El Théâtre de la Jacquerie, la compañía creada por Mollot junto con Alain Blanchard en Villejuif (extrarradio de París), lleva la resistencia en su propio nombre (en alusión a la revuelta de los jacques, o campesinos, contra la nobleza). Además de alumbrar montajes del repertorio clásico y actualizaciones de las fábulas de antaño, su Historia del teatro popular simbolizó su apuesta por un diálogo directo con el espectador-ciudadano. Su idea de inconformismo quedó plasmada, asimismo, en la representación de la trilogía Roman de familles (Novela de familias), La fourmillière (El hormiguero) y Res publica (La cosa pública). En las tres obras abordó, respectivamente, la rebeldía ante los yugos familiares, la imposiciones del mundo laboral y el concepto de nación visto a través de sus héroes cotidianos.
En sus montajes y adaptaciones, Mollot utilizó con frecuencia las entrevistas y en varias ocasiones (Cabaret monstre, Les grognards de la République) empleó la perspectiva histórica como estructura narrativa. El dramaturgo dijo en cierta ocasión no creer en la militancia, aunque sí afirmó la vocación de su compañía de hablar “de la gente sencilla, de todos los que, en un momento u otro de su vida, son vulnerables”.
Mollot se lamentaba, en un texto introductorio del seminario de formación actoral que debía impartir en otoño, de que “el simple término de comedia provoca la desconfianza de la prensa, de los gestores culturales y de los poderes públicos”. Y reivindicaba la máscara como eje de la commedia dell’arte, “de donde proviene todo nuestro teatro cómico: Molière, Shakespeare y Lope de Vega, pero también Rabelais, Cervantes, Alfred Jarry e Ionesco”.
El proyecto que recibió el último aliento de Mallot fue un montaje de La ville (La ciudad), del autor siberiano Evgueni Grichkovets, representada en el Théâtre Romain Rolland, que codirigió durante 10 años.

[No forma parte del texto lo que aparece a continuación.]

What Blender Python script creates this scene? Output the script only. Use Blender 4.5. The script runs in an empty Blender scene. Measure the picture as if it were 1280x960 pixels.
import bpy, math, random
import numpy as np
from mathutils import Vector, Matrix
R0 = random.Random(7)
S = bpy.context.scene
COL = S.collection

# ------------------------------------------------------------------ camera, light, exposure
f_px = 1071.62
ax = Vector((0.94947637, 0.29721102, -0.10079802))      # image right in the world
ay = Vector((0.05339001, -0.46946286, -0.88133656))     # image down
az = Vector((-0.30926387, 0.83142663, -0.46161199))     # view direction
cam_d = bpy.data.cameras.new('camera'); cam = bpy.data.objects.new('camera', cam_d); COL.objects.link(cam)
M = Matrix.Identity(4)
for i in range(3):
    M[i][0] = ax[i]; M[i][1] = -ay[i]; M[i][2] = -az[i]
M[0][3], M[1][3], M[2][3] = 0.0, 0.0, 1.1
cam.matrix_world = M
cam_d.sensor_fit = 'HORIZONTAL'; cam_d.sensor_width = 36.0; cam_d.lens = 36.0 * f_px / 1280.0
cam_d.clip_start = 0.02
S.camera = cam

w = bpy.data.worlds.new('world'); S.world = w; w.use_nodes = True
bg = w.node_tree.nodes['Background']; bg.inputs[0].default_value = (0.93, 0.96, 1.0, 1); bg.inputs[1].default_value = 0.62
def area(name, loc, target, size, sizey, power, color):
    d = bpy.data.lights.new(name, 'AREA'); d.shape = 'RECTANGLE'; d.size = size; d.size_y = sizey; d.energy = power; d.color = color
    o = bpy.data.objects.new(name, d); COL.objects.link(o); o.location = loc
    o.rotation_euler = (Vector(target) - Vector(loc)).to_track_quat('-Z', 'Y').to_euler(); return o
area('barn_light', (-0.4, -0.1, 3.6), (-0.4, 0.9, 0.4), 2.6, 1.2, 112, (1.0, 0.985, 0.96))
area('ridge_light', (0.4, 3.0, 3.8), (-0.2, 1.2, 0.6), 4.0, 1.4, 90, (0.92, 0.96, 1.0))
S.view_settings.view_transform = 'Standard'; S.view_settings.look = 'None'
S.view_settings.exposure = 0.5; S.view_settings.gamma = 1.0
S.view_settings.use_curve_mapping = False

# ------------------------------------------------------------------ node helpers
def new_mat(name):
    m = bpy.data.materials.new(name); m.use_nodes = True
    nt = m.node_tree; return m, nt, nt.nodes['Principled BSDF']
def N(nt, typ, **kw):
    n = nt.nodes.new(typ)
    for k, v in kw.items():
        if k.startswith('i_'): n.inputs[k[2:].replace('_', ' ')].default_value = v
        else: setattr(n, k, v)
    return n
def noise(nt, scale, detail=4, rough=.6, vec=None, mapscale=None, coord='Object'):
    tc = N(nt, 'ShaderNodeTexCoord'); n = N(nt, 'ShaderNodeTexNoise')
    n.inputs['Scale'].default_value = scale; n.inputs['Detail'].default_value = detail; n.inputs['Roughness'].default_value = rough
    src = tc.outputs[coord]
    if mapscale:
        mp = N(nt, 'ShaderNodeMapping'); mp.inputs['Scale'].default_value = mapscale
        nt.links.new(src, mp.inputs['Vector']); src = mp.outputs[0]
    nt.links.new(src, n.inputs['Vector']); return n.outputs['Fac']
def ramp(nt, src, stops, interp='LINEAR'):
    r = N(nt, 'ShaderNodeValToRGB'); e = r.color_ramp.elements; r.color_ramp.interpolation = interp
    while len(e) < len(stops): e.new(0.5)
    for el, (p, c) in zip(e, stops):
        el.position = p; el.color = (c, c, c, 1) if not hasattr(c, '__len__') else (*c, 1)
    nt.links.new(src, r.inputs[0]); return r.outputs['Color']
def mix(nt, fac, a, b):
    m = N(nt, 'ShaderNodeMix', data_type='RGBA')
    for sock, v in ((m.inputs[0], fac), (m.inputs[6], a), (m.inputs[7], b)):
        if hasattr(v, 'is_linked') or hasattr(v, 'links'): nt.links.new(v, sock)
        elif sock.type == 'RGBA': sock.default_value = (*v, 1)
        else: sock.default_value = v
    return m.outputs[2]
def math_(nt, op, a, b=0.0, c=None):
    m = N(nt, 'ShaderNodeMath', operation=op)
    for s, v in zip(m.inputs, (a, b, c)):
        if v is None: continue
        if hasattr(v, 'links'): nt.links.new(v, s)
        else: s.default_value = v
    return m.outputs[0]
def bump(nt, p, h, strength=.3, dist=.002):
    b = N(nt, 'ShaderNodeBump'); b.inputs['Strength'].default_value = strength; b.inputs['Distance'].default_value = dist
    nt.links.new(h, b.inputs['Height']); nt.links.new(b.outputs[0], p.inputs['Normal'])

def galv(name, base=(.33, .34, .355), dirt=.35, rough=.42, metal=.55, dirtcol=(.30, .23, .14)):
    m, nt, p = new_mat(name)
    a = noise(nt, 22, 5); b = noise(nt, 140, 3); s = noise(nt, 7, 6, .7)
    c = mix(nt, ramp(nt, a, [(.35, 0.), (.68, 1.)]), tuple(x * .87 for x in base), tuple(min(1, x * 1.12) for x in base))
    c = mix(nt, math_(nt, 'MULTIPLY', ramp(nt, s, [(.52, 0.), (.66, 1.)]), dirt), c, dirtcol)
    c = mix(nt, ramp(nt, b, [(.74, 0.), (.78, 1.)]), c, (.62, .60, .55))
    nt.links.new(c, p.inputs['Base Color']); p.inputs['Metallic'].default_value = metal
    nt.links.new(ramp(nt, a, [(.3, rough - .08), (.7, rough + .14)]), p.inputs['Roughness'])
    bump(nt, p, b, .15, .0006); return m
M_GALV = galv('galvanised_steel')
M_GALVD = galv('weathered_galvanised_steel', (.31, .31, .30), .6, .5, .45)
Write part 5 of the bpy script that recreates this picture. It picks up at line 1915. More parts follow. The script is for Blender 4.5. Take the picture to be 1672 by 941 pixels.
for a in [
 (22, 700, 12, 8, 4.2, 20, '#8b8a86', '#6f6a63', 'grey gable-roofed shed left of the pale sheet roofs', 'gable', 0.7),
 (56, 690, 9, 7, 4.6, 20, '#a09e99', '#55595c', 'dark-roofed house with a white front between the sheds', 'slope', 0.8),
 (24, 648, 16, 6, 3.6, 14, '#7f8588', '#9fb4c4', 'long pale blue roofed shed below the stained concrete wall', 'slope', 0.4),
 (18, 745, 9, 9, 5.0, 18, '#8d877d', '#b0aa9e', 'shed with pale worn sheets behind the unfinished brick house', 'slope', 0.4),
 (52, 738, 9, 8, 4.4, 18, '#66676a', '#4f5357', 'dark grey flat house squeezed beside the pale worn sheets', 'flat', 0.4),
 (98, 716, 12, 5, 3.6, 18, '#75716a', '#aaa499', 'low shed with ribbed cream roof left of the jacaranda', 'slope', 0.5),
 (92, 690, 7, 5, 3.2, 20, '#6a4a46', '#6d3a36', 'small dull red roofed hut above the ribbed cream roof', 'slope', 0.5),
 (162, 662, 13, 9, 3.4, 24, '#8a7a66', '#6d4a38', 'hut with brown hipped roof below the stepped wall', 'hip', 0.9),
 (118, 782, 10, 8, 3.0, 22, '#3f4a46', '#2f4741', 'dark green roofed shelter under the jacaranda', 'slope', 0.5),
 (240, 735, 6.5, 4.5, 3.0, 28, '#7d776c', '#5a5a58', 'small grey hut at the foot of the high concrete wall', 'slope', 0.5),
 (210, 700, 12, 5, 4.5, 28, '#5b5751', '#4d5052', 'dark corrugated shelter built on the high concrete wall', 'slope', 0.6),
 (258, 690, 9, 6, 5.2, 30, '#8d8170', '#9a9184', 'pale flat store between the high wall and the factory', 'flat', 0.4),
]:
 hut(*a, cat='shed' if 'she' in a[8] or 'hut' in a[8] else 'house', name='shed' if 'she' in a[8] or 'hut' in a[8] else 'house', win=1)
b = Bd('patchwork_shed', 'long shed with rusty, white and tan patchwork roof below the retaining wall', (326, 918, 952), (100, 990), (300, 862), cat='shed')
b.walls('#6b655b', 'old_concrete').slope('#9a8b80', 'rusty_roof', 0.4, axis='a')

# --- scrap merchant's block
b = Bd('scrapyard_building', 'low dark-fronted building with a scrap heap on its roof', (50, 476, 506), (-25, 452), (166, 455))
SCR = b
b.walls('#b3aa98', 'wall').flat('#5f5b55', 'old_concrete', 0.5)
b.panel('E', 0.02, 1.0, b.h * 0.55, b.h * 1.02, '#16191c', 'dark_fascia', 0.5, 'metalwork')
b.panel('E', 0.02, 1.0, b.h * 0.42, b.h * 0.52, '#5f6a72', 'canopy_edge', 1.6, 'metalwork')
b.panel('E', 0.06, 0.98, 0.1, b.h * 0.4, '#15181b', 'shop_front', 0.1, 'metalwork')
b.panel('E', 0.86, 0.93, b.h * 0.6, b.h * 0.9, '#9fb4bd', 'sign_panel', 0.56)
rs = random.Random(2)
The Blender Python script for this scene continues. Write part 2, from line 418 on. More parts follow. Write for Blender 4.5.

La descripción de la obra ejemplifica el tipo de retos interpretativos que Mollot estaba costumbrado a apadrinar: “Serguei [el protagonista] siente una necesidad irreprimible de partir, de abandonarlo todo, de renunciar a su vida actual aparentemente confortable, pero a la que no consigue encontrarle el sentido”. La obra será representada en el programa alternativo del Festival de Aviñón en julio.